═════ Given information ═════

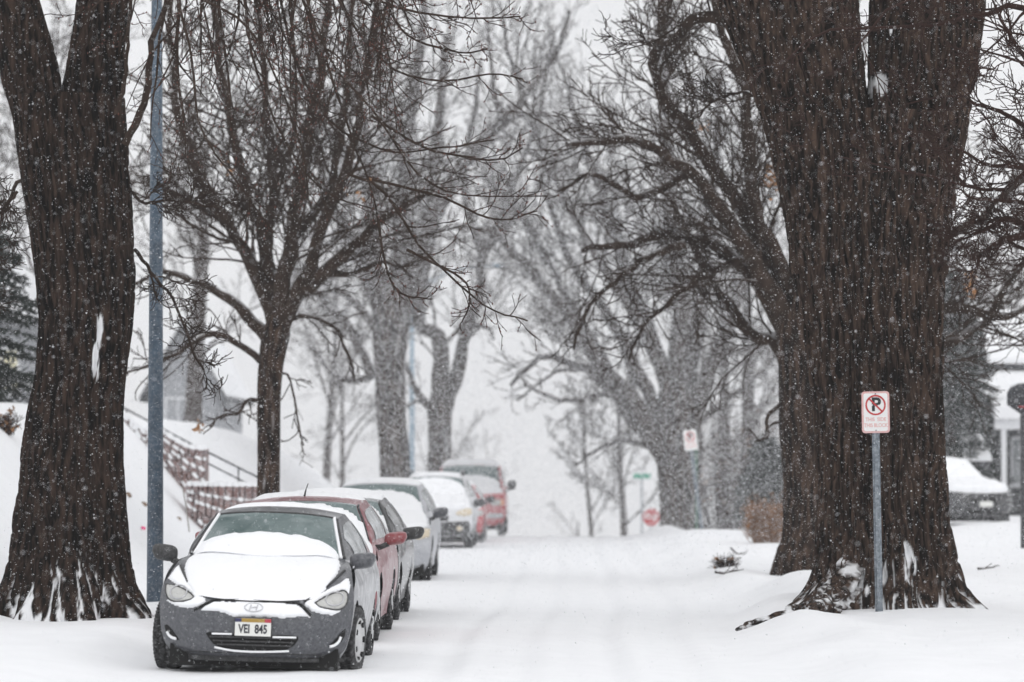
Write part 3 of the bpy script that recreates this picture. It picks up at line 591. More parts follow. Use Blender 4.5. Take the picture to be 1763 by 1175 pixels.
# ---------- evergreens and shrubs
def conifer(label, px, d, zbase_, h, rad, nb, needles, cat='tree', name='spruce_tree', droop=-.12):
    x = at(px, 800, d)[0]; b = np.array([x, d, zbase_]); e = empty(name, b, label, cat)
    mb = MB(); mb.tube([(0, 0, -.3), (0, 0, h * .5), (0, 0, h)], [.05 * h * .4, .03 * h * .4, .01], 10); mb.build('trunk', M['limb'], e, True)
    z = rng.uniform(.06, .99, nb) * h; a = rng.uniform(0, 2 * PI, nb); L = rad * (1 - z / h) ** .75 * rng.uniform(.7, 1.15, nb) + .1
    dr = np.stack([np.cos(a), np.sin(a), rng.uniform(-.25, .1, nb)], 1); t = np.linspace(0, 1, 8)
    P = np.stack([np.zeros(nb), np.zeros(nb), z], 1)[:, None] + dr[:, None] * (L[:, None] * t)[..., None]
    P[..., 2] += droop * L[:, None] * (4 * t * (1 - t) * -.2 + t * t)
    R = np.maximum(.02 * (1 - t)[None] * L[:, None], .006)
    V, Q = tubes(P, R, 3); n = needles
    bi = rng.integers(0, nb, n); tt = rng.uniform(.12, 1.0, n) ** .8; x_ = tt * 7; i = np.minimum(x_.astype(int), 6); f = (x_ - i)[:, None]
    c = P[bi, i] * (1 - f) + P[bi, i + 1] * f
    tg = P[bi, i + 1] - P[bi, i]; tg /= np.linalg.norm(tg, axis=1)[:, None]
    s = rng.normal(size=(n, 3)) * [1, 1, .55] + tg * .9; s[:, 2] -= .25; s /= np.linalg.norm(s, axis=1)[:, None]
    wv = np.cross(s, rng.normal(size=(n, 3))); wv /= np.linalg.norm(wv, axis=1)[:, None]
    l = rng.uniform(.10, .24, (n, 1)); ww = rng.uniform(.014, .03, (n, 1))
    Vn = np.stack([c - wv * ww * .4, c + s * l * .5 - wv * ww, c + s * l, c + s * l * .5 + wv * ww], 1).reshape(-1, 3)
    mesh('crown', np.vstack([V, Vn]), np.vstack([Q, np.arange(4 * n).reshape(-1, 4) + len(V)]), M['needle'], e, False)
    # snow lying on some of the boughs
    k = nb // 9; S = P[:k, 3:] + [0, 0, .03]; Rs = np.full((k, 5), .022) * np.array([.3, 1, 1.2, .9, .2]); Vs, Qs = tubes(S, Rs, 6)
    mesh('bough_snow', Vs, Qs, M['fluff'], e)['kind'] = 'stuff'
    return e
conifer('dark spruce with drooping boughs behind the thick left trunk', -62, 68, 2.8, 4.6, 1.75, 260, 26000)
conifer('tall dark evergreen between the massive trunk and the dark house', 1640, 101, .35, 6.7, 1.3, 260, 24000)
conifer('dark evergreen behind the tall one at the dark house', 1672, 107, .4, 5.6, 1.3, 220, 18000)
conifer('round dark evergreen shrub behind the brown shrub', 1318, 93, .35, 2.1, .75, 200, 12000, 'shrub', 'evergreen_shrub', .25)
def twig_shrub(label, px, d, h, w, n, m, leafn=0, name='shrub', zoff=0):
    x = at(px, 800, d)[0]; b = np.array([x, d, zs(x, d) + zoff]); e = empty(name, b, label, 'shrub')
    a = rng.uniform(0, 2 * PI, n); q = rng.random(n) ** .5
    base = np.stack([np.cos(a) * q * w * .55, np.sin(a) * q * w * .4, np.full(n, -.05)], 1)
    top = np.stack([np.cos(a) * q * w, np.sin(a) * q * w * .8, h * (rng.uniform(.3, 1.0, n) + .25 * (rng.random(n) < .12))], 1)
    t = np.linspace(0, 1, 6)[None, :, None]; P = base[:, None] * (1 - t) + top[:, None] * t + np.cumsum(rng.normal(size=(n, 6, 3)) * .015, 1)
    cr = Crown(); R = np.tile(np.linspace(.009, .005, 6), (n, 1)); cr.add(P, R, 3); P2, R2 = spawn(P, R, m=5, ratio=.3, n=4, minr=.005, t0=.35); cr.add(P2, R2, 3)
    cr.build('stems', M[m], e, np.zeros(3))
    if leafn:
        pts = np.concatenate([P[:, 2:].reshape(-1, 3), P2.reshape(-1, 3)]); pts = pts[rng.integers(0, len(pts), leafn)]
        V, Q = leaf_cards((0, 0, 0), .03, leafn, .045); V = V + np.repeat(pts, 4, 0); mesh('dry_leaves', V, Q, M['leaf'], e, False)['kind'] = 'stuff'
    return e
twig_shrub('rust brown dried shrub in the snow left of the leaning dark trunk', 1318, 77, .78, .44, 220, 'twig_tan', 520)
twig_shrub('bare reddish grey hedge shrub in haze under the far sign', 1245, 108, 3.2, 1.5, 200, 'twig_red', 300)
twig_shrub('tall bare thicket in haze behind the round evergreen shrub', 1330, 115, 4.2, 1.7, 220, 'twig_red', 200)
twig_shrub('tiny withered plant on the snow bank left of the thick trunk', 12, 58, .25, .14, 30, 'twig_red', 60)
twig_shrub('flattened dark weeds poking through snow near the right kerb', 1250, 63, .10, .16, 30, 'limb', 24)
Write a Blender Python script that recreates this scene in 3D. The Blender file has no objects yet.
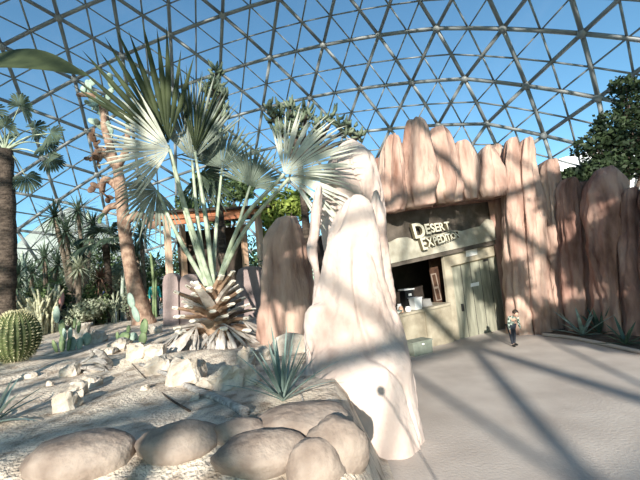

═════

#### What the exercise asks:
Copy the material shown above in full and exactly. Skip the pictures.

#### Right answer:
Write part 3 of the bpy script that recreates this picture. It picks up at line 591. More parts follow. Use Blender 4.5. Take the picture to be 1763 by 1175 pixels.
# ---------- evergreens and shrubs
def conifer(label, px, d, zbase_, h, rad, nb, needles, cat='tree', name='spruce_tree', droop=-.12):
    x = at(px, 800, d)[0]; b = np.array([x, d, zbase_]); e = empty(name, b, label, cat)
    mb = MB(); mb.tube([(0, 0, -.3), (0, 0, h * .5), (0, 0, h)], [.05 * h * .4, .03 * h * .4, .01], 10); mb.build('trunk', M['limb'], e, True)
    z = rng.uniform(.06, .99, nb) * h; a = rng.uniform(0, 2 * PI, nb); L = rad * (1 - z / h) ** .75 * rng.uniform(.7, 1.15, nb) + .1
    dr = np.stack([np.cos(a), np.sin(a), rng.uniform(-.25, .1, nb)], 1); t = np.linspace(0, 1, 8)
    P = np.stack([np.zeros(nb), np.zeros(nb), z], 1)[:, None] + dr[:, None] * (L[:, None] * t)[..., None]
    P[..., 2] += droop * L[:, None] * (4 * t * (1 - t) * -.2 + t * t)
    R = np.maximum(.02 * (1 - t)[None] * L[:, None], .006)
    V, Q = tubes(P, R, 3); n = needles
    bi = rng.integers(0, nb, n); tt = rng.uniform(.12, 1.0, n) ** .8; x_ = tt * 7; i = np.minimum(x_.astype(int), 6); f = (x_ - i)[:, None]
    c = P[bi, i] * (1 - f) + P[bi, i + 1] * f
    tg = P[bi, i + 1] - P[bi, i]; tg /= np.linalg.norm(tg, axis=1)[:, None]
    s = rng.normal(size=(n, 3)) * [1, 1, .55] + tg * .9; s[:, 2] -= .25; s /= np.linalg.norm(s, axis=1)[:, None]
    wv = np.cross(s, rng.normal(size=(n, 3))); wv /= np.linalg.norm(wv, axis=1)[:, None]
    l = rng.uniform(.10, .24, (n, 1)); ww = rng.uniform(.014, .03, (n, 1))
    Vn = np.stack([c - wv * ww * .4, c + s * l * .5 - wv * ww, c + s * l, c + s * l * .5 + wv * ww], 1).reshape(-1, 3)
    mesh('crown', np.vstack([V, Vn]), np.vstack([Q, np.arange(4 * n).reshape(-1, 4) + len(V)]), M['needle'], e, False)
    # snow lying on some of the boughs
    k = nb // 9; S = P[:k, 3:] + [0, 0, .03]; Rs = np.full((k, 5), .022) * np.array([.3, 1, 1.2, .9, .2]); Vs, Qs = tubes(S, Rs, 6)
    mesh('bough_snow', Vs, Qs, M['fluff'], e)['kind'] = 'stuff'
    return e
conifer('dark spruce with drooping boughs behind the thick left trunk', -62, 68, 2.8, 4.6, 1.75, 260, 26000)
conifer('tall dark evergreen between the massive trunk and the dark house', 1640, 101, .35, 6.7, 1.3, 260, 24000)
conifer('dark evergreen behind the tall one at the dark house', 1672, 107, .4, 5.6, 1.3, 220, 18000)
conifer('round dark evergreen shrub behind the brown shrub', 1318, 93, .35, 2.1, .75, 200, 12000, 'shrub', 'evergreen_shrub', .25)
def twig_shrub(label, px, d, h, w, n, m, leafn=0, name='shrub', zoff=0):
    x = at(px, 800, d)[0]; b = np.array([x, d, zs(x, d) + zoff]); e = empty(name, b, label, 'shrub')
    a = rng.uniform(0, 2 * PI, n); q = rng.random(n) ** .5
    base = np.stack([np.cos(a) * q * w * .55, np.sin(a) * q * w * .4, np.full(n, -.05)], 1)
    top = np.stack([np.cos(a) * q * w, np.sin(a) * q * w * .8, h * (rng.uniform(.3, 1.0, n) + .25 * (rng.random(n) < .12))], 1)
    t = np.linspace(0, 1, 6)[None, :, None]; P = base[:, None] * (1 - t) + top[:, None] * t + np.cumsum(rng.normal(size=(n, 6, 3)) * .015, 1)
    cr = Crown(); R = np.tile(np.linspace(.009, .005, 6), (n, 1)); cr.add(P, R, 3); P2, R2 = spawn(P, R, m=5, ratio=.3, n=4, minr=.005, t0=.35); cr.add(P2, R2, 3)
    cr.build('stems', M[m], e, np.zeros(3))
    if leafn:
        pts = np.concatenate([P[:, 2:].reshape(-1, 3), P2.reshape(-1, 3)]); pts = pts[rng.integers(0, len(pts), leafn)]
        V, Q = leaf_cards((0, 0, 0), .03, leafn, .045); V = V + np.repeat(pts, 4, 0); mesh('dry_leaves', V, Q, M['leaf'], e, False)['kind'] = 'stuff'
    return e
twig_shrub('rust brown dried shrub in the snow left of the leaning dark trunk', 1318, 77, .78, .44, 220, 'twig_tan', 520)
twig_shrub('bare reddish grey hedge shrub in haze under the far sign', 1245, 108, 3.2, 1.5, 200, 'twig_red', 300)
twig_shrub('tall bare thicket in haze behind the round evergreen shrub', 1330, 115, 4.2, 1.7, 220, 'twig_red', 200)
twig_shrub('tiny withered plant on the snow bank left of the thick trunk', 12, 58, .25, .14, 30, 'twig_red', 60)
twig_shrub('flattened dark weeds poking through snow near the right kerb', 1250, 63, .10, .16, 30, 'limb', 24)
Write a Blender Python script that recreates this scene in 3D. The Blender file has no objects yet.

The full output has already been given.